Cavities and hollow sounds
Tap the trunk with the back of a hand tool and listen. A solid trunk gives a dense thud. A hollow or drum-like sound, especially over a wider area than just a small knot or old pruning wound, suggests internal decay has progressed further than the bark shows. Visible cavities, holes where branches once broke off and the wound never sealed properly, or soft, spongy wood you can press a finger into are all signs the tree’s structural core isn’t what it used to be.
Not every hollow section means a tree needs to come down immediately. Trees can compartmentalize decay and remain structurally sound for years with some internal hollowing. But it does mean the tree needs a real assessment, not a guess from the driveway, especially if it’s near a house, driveway, or anywhere people regularly walk or park.
Root damage and soil disruption
Roots lifted out of the ground, especially on just one side of the tree, construction or trenching that’s cut through major roots in the past couple of years, or soil that’s noticeably raised or cracked near the base are all signs the root system has been compromised. Roots are what keep a tree upright in wind, and Tampa Bay’s sandy soil doesn’t hold root systems as securely as denser clay soils do once that anchoring is disrupted.
If you’ve had recent construction, a pool installation, or trenching for utilities anywhere near a mature tree’s root zone, and the tree has developed a new lean or canopy stress since, those two things are very likely connected.
Woodpecker activity and insect signs
A sudden increase in woodpecker activity on one particular tree is worth paying attention to, even though it seems like an odd thing to flag as a hazard sign. Woodpeckers target trees with active insect infestations or advancing internal decay, since that’s exactly where the food they’re after tends to concentrate. A tree that multiple woodpeckers keep returning to, especially with visible drilling damage on the trunk or major limbs, is often signaling a problem underneath the bark before it becomes visible any other way.
Similarly, sawdust-like material called frass at the base of a tree or in bark crevices points to active boring insect activity inside the wood. Combined with any of the other signs on this list, particularly canopy dieback or trunk cavities, insect activity adds weight to the case that a tree needs a real assessment rather than a wait-and-see approach.
Why two signs together matter more than one alone
Almost every mature tree in Tampa Bay has at least one item from this list somewhere on it. A minor lean, a little deadwood, an old healed-over pruning wound that looks like a small cavity. That’s normal, and it doesn’t mean every large oak on your property is about to fail. What raises real concern is when two or more signs show up together on the same tree, especially in combination that points to the same underlying cause, like a new lean paired with soil lifting on one side, or upper canopy dieback paired with fungal conks at the base.
A single sign is worth watching. Multiple signs pointing toward the same conclusion, especially on a tree near a house, driveway, or anywhere people spend time, is worth acting on rather than continuing to watch.

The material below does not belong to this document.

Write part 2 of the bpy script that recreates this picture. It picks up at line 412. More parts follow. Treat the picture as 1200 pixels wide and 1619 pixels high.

What to actually do if you spot these signs
Not every warning sign means immediate removal. Some issues, like a single dead limb or moderate included bark, can be addressed with structural pruning that removes the specific hazard while preserving the rest of the tree. Others, particularly significant trunk decay, extensive root damage, or a rapidly worsening lean, mean the tree has moved past the point where pruning solves the underlying problem.
The honest answer is that most homeowners can’t reliably tell the difference between a tree that needs a trim and one that needs to come down just by looking at it, and that’s not a knock on anyone, it’s genuinely difficult even for people who work around trees regularly. A hazard tree assessment from someone trained to evaluate root health, trunk integrity, and canopy structure together gives you an actual answer instead of a guess, and it’s worth getting before hurricane season arrives rather than after a storm forces the issue. Look into an arborist consultation if you’re seeing two or more of the signs above on the same tree.
Don’t wait for the storm to answer the question for you
Tampa Bay’s storm season doesn’t leave much time to react once a system is tracking toward the coast. Trees with existing structural problems are the ones most likely to fail first when sustained wind and saturated soil combine, and by then your options are limited to emergency response rather than planned removal. If you’ve been putting off a look at a tree that’s been bothering you, that unease is usually worth listening to. A quick professional assessment now costs far less, in every sense, than dealing with a fallen tree during or after the next named storm.